#### THE TASK:
The answer is one number: how many lines hold the string "scene".

#### AVAILABLE DATA:

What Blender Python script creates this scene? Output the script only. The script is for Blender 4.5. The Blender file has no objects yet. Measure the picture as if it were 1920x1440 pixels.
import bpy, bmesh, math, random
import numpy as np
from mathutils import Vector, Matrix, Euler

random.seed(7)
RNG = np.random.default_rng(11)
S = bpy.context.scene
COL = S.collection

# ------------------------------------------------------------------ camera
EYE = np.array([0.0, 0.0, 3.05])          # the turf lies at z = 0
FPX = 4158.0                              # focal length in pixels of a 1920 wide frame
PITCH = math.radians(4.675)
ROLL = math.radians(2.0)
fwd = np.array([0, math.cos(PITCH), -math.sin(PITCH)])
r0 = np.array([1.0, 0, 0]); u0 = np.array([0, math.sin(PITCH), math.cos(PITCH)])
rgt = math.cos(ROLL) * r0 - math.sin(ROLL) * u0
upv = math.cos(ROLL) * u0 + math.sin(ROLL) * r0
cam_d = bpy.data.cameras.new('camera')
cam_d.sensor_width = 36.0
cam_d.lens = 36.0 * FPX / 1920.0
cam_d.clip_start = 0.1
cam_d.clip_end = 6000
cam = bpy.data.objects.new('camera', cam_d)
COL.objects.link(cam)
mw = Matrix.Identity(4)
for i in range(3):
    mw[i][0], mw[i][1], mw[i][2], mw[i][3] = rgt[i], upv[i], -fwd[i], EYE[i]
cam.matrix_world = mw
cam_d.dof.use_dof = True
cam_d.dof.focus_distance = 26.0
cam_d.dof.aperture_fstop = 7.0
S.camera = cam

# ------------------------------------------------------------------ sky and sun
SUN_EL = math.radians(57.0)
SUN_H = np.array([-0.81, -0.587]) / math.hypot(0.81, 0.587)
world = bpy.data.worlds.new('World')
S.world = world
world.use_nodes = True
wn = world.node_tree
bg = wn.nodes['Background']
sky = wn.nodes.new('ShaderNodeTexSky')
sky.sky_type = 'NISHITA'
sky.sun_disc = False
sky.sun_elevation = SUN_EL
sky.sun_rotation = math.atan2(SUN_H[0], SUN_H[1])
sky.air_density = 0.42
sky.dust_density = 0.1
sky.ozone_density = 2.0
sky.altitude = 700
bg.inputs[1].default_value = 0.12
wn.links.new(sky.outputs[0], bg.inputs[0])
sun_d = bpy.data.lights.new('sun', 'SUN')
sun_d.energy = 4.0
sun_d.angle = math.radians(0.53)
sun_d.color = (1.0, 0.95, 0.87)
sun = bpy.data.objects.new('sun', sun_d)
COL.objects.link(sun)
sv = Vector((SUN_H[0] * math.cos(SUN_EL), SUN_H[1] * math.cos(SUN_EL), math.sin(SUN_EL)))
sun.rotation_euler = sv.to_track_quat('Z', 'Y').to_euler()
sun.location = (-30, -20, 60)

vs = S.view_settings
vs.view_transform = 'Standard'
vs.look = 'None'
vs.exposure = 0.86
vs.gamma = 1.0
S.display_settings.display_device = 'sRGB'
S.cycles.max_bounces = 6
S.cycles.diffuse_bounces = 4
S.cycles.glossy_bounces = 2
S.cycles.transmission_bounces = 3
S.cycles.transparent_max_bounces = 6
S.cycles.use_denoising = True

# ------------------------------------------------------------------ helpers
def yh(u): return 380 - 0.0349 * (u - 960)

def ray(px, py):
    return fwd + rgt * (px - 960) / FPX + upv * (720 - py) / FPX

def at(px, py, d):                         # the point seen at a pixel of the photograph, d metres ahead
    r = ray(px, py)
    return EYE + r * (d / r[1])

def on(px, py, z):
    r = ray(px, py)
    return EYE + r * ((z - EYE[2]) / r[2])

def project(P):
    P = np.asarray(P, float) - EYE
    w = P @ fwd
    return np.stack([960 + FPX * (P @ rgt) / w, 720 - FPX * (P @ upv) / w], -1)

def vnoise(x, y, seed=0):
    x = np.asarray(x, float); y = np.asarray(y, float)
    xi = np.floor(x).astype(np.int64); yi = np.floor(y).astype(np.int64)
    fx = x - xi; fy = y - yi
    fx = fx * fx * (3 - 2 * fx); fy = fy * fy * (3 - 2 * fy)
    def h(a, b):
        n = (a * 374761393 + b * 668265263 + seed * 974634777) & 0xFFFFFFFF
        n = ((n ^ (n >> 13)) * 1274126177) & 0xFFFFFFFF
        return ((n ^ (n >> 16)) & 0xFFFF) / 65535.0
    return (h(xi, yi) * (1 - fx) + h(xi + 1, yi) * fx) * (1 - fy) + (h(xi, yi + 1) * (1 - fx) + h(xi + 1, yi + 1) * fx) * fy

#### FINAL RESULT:
2